* _Given task_: Up to and including the line with "SC.view_settings.use_curve_mapping = False", please set down the entries below exactly, starting from the first line.

* _Available data_:
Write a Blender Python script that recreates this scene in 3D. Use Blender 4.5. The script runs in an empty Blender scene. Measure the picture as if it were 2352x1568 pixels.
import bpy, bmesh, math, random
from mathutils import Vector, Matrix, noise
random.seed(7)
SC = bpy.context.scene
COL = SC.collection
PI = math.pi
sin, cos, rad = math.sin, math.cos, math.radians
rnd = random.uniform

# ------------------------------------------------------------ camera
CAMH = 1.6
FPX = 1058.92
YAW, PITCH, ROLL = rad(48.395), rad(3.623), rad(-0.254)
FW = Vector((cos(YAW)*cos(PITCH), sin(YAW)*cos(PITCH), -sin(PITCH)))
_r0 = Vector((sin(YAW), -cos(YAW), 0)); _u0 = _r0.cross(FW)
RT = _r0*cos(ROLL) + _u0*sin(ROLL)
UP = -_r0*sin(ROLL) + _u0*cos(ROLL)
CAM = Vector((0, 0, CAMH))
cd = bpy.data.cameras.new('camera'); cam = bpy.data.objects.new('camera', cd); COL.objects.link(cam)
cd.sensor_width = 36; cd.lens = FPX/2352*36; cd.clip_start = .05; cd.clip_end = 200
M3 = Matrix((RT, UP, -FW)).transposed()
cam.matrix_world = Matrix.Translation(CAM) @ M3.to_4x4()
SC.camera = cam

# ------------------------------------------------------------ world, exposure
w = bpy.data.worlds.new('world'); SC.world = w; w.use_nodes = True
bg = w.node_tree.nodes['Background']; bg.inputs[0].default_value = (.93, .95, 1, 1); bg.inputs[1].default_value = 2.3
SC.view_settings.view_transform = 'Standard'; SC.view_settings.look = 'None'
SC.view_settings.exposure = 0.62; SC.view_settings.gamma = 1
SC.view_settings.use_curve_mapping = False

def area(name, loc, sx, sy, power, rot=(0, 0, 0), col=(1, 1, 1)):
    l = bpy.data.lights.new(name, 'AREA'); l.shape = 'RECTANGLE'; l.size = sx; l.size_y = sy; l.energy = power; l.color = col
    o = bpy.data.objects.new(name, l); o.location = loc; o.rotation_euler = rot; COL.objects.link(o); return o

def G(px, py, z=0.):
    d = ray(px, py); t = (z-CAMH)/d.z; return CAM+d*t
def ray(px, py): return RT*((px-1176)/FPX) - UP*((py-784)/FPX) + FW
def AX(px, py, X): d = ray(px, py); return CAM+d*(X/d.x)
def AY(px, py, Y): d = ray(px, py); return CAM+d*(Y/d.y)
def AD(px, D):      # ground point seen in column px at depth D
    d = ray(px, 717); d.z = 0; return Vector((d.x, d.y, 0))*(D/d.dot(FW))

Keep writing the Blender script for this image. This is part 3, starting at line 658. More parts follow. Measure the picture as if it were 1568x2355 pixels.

* _Solved exercise_:
Write a Blender Python script that recreates this scene in 3D. Use Blender 4.5. The script runs in an empty Blender scene. Measure the picture as if it were 2352x1568 pixels.
import bpy, bmesh, math, random
from mathutils import Vector, Matrix, noise
random.seed(7)
SC = bpy.context.scene
COL = SC.collection
PI = math.pi
sin, cos, rad = math.sin, math.cos, math.radians
rnd = random.uniform

# ------------------------------------------------------------ camera
CAMH = 1.6
FPX = 1058.92
YAW, PITCH, ROLL = rad(48.395), rad(3.623), rad(-0.254)
FW = Vector((cos(YAW)*cos(PITCH), sin(YAW)*cos(PITCH), -sin(PITCH)))
_r0 = Vector((sin(YAW), -cos(YAW), 0)); _u0 = _r0.cross(FW)
RT = _r0*cos(ROLL) + _u0*sin(ROLL)
UP = -_r0*sin(ROLL) + _u0*cos(ROLL)
CAM = Vector((0, 0, CAMH))
cd = bpy.data.cameras.new('camera'); cam = bpy.data.objects.new('camera', cd); COL.objects.link(cam)
cd.sensor_width = 36; cd.lens = FPX/2352*36; cd.clip_start = .05; cd.clip_end = 200
M3 = Matrix((RT, UP, -FW)).transposed()
cam.matrix_world = Matrix.Translation(CAM) @ M3.to_4x4()
SC.camera = cam

# ------------------------------------------------------------ world, exposure
w = bpy.data.worlds.new('world'); SC.world = w; w.use_nodes = True
bg = w.node_tree.nodes['Background']; bg.inputs[0].default_value = (.93, .95, 1, 1); bg.inputs[1].default_value = 2.3
SC.view_settings.view_transform = 'Standard'; SC.view_settings.look = 'None'
SC.view_settings.exposure = 0.62; SC.view_settings.gamma = 1
SC.view_settings.use_curve_mapping = False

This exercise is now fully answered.